Article paru dans le nouvel Obs "Le jour de votre Nom"
Un roman d'Olivier Sebban
Interné
dans le camp de Gurs, dans le sud-ouest de la France, Alvaro affronte,
pendant la dernière guerre, un lieutenant sadique. C'est bouleversant
Le Jour de votre nom, par Olivier Sebban, Seuil, 406 p., 21,50 euros.
Ecrire
l'insoutenable violence : tel est le propos qui a fait inventer à
Olivier Sebban un nouveau style. Les phrases sont faites de
propositions indépendantes juxtaposées. Il n y a quasiment pas de
subordonnées, pas de «bien que...», «avant que...», «tandis que...».
Les faits sont alignés les uns à la suite des autres, entassés les uns
sur les autres. L'effet produit est très fort. On est submergé, étouffé
par cette masse compacte d'informations.
L'action se déroule de 1938
à 1944, de la fin de la guerre d'Espagne à la déportation en Pologne.
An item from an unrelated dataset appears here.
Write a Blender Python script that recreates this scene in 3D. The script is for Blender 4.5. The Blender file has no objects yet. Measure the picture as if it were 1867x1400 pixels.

Aucune autre technique narrative n'aurait pu rendre avec autant de
vérité le bruit et la fureur de cette époque. Alvaro est un juif
espagnol, fils d'Isaac, lui-même passé autrefois clandestinement
d'Afrique du Nord en Andalousie. Sans être un combattant républicain
proprement dit (Sebban a évité le piège du manichéisme), Alvaro sait de
quels côtés penchent ses sympathies. C'est plutôt un nouvel avatar du
juif errant, condamné à se déplacer sans trêve. S'il est amené à tuer,
il tue comme une bête fauve aux abois. Son beau-père franquiste le
hait, des gardes civils violent et massacrent sa maîtresse. Alvaro
finit par franchir les Pyrénées et se réfugier en France. Commence
alors la plus inattendue et terrible de ses épreuves. On l'interne dans
le camp de Gurs, non loin de la frontière, dans le sud-ouest de la
France. Faisons confiance à l'auteur, qui s'est renseigné soigneusement
sur les conditions de détention infligées aux diverses catégories de
sujets jugées indésirables par le gouvernement français : juifs
allemands, juifs autrichiens, rescapés de la guerre civile. 428
baraques, une capacité d'accueil de 18 000 prisonniers, 1 800 mètres
d'égouts, 250 kilomè- tres de barbelés. Froid intense, paillasses
pourries, boue, brimades et humiliations de toutes sortes, cohabitation
forcée avec les cadavres qui n'ont pas résisté à ce traitement.
Le
camp est aux ordres d'un lieutenant sadique, le lieutenant Davers, un
Français «pur sang». Il explique à Alvaro sanguinolent et maculé de
fange que tous ces apatrides, échappés d'on ne sait quelle marge
suspecte, apporteraient en France le désordre et le chaos si on les
laissait en liberté. Cette infamie des camps de concentration établis
en France pendant la drôle de guerre, il ne semble pas que
l'historiographie officielle ait trop cherché à la mettre en lumière.
Les Allemands, après avoir envahi la zone libre, boucleront les
survivants dans des wagons plombés à destination d'Auschwitz. Mais
cette honte première de Gurs et des camps analogues, il fallait la
dire. Seule une prose sans emphase, serrée, efficace, pouvait en
exprimer l'horreur
Olivier Sebban
Olivier Sebban a 38 ans. Il a publié un premier roman, «Amapola», au Seuil, en 2008.